Now, a little piece of the Emerald Isle could set the buyer back as much as $500,000.
Ireland’s Sunday newspapers recently highlighted a 250-year-old three-bedroom thatched cottage in County Limerick with outbuildings on 55 acres. The asking price? It started at euro 440,000.
Still, Peddicord noted, a two-bedroom thatched cottage in Kilkenny in excellent renovated condition went for only $160,000.
But even if you bought a thatched cottage at such prices, it might only lead to further headaches. Under current legislation for preserving these Irish icons, roofs may not be changed under any circumstances. Today, that means any repairs must be made by an expert thatcher who, because the skill is so rare, can charge as much as he or she likes.
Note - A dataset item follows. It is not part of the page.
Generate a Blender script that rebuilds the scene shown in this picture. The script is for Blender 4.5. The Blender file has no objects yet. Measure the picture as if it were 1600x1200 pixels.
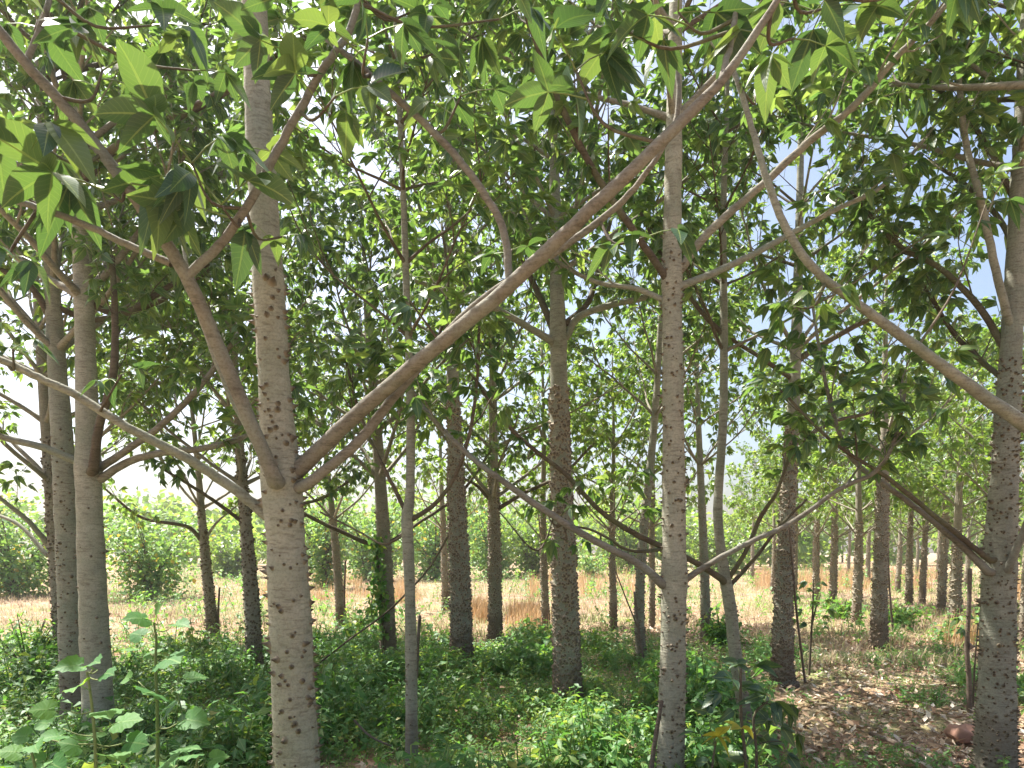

Brian Rothery has bought and sold several thatched cottages in County Wexford. He said that until recently the cottages were still advantageous to own if the property was located in a tourist area, where they attracted a lot of attention and could be rented out for more than a conventional house. Now, he said, “insurance companies are either not insuring thatched roofs or charging exorbitant premiums.”
In Rathmullan, Co. Donegal, realtor Jim Deeney said that his own broker in Letterkenny could only find insurance for thatched cottages through Lloyds of London.
An example of the costs of having thatched property came recently in County Dublin: a fire in a thatched cottage in Raheny damaged the roof and left the elderly owner with a euro 23,000 bill for a replacement roof. Today, thatchers replace decayed roofs with fire-proof thatch, but fireproofing adds to the cost as well.
Asked about the sudden increase in prices for thatched properties, Deeney suggested that it was the result of the Irish property boom generally, which has seen prices shoot up sometimes hundreds of percentage points in the last decade.
“In this area, you wouldn’t make a lot more selling a thatched house than a conventional one,” Deeney said. “You’d be talking about euro 250,000 and that’s kind of normal for an average three-bedroom house in Rathmullan.”
Insurance costs were also up across the property market, Deeney added, and not just for thatched cottages, although obviously they had special insurance concerns, he said.
But regardless of the costs involved, it seems thatched cottages are still experiencing a renaissance in Ireland. An Internet search revealed several dozen information web sites about thatched cottages. A recent survey in Ireland found the greatest concentration of thatched dwellings in County Offaly, with as many as 75, most in good condition. The survey noted that previous research in the 1990s found only about 40 such buildings in the county.